The revolution that transformed a tropical getaway into a communist state remains one of the hemisphere's most significant events of the past century.
"The Cuban government is going to celebrate its 50-year anniversary - 50 years of what?" said Andy Gomez, a senior fellow at the University of Miami's Institute for Cuban and Cuban-American Studies, who left the island when he was 6. "Fifty years of sacrifice and misery?"
Many would argue that Castro had a single resounding success: staying in power. He built a strong rebel army, never bothered with civic freedoms or presidential elections, and created a powerful state security apparatus.
His regime reigned over a population that is among the world's best-educated, but many still flee. Every year, about 20,000 are issued permits to resettle in the United States, and each year a nearly equal number risk their lives on dangerous sea voyages.
But if numbers alone could tell this story, Castro met his revolutionary goals.

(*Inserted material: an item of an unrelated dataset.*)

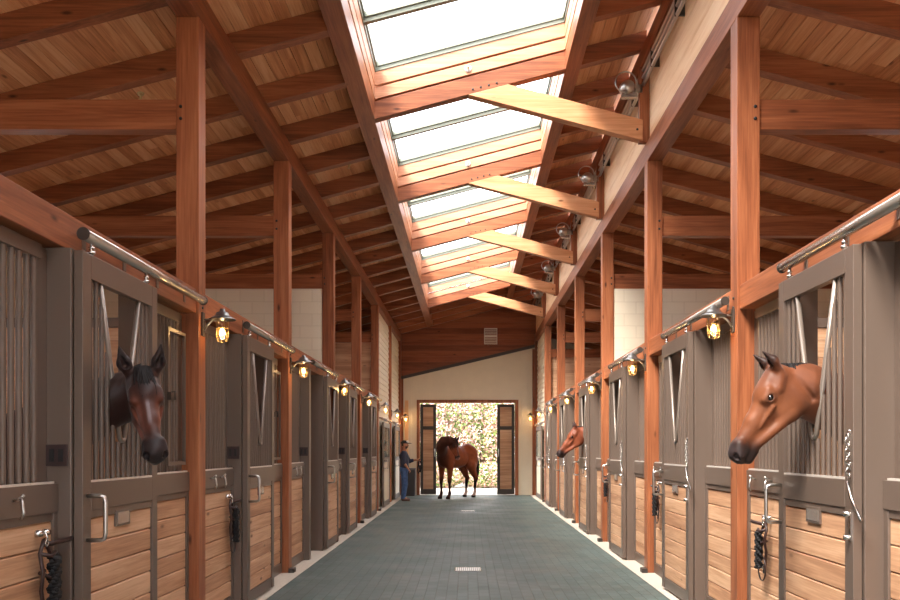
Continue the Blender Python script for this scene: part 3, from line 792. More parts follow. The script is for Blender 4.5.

Within two years of Castro emerging from the jungle in 1959 to seize control of the island, more than 700,000 Cubans learned how to read, and 25,000 new homes were built. Cuba's communist revolution eventually would produce so many doctors that last year there was one physician per 155 residents, more than double Florida's ratio. Before Castro, there was one doctor for every 1,058 people.
But today, almost a quarter of the nation's doctors are serving "missions" overseas so the government can collect much-needed hard currency from their work. So many underpaid educators have left classrooms that the school system is relying on teenage interns to teach.
Raul Castro formally took over the presidency in February when Fidel Castro, 82, retired because of a prolonged illness. The new leader has publicly acknowledged the need to reform the educational sector and bring qualified teachers back to the classroom.
He also has received visits from the presidents of Russia and China. Raul Castro, 77, leads a nation with a significant foreign-policy presence - a nation that has succeeded in thumbing its nose at Uncle Sam for five decades.
Together, the Castros have outlasted 10 U.S. presidents.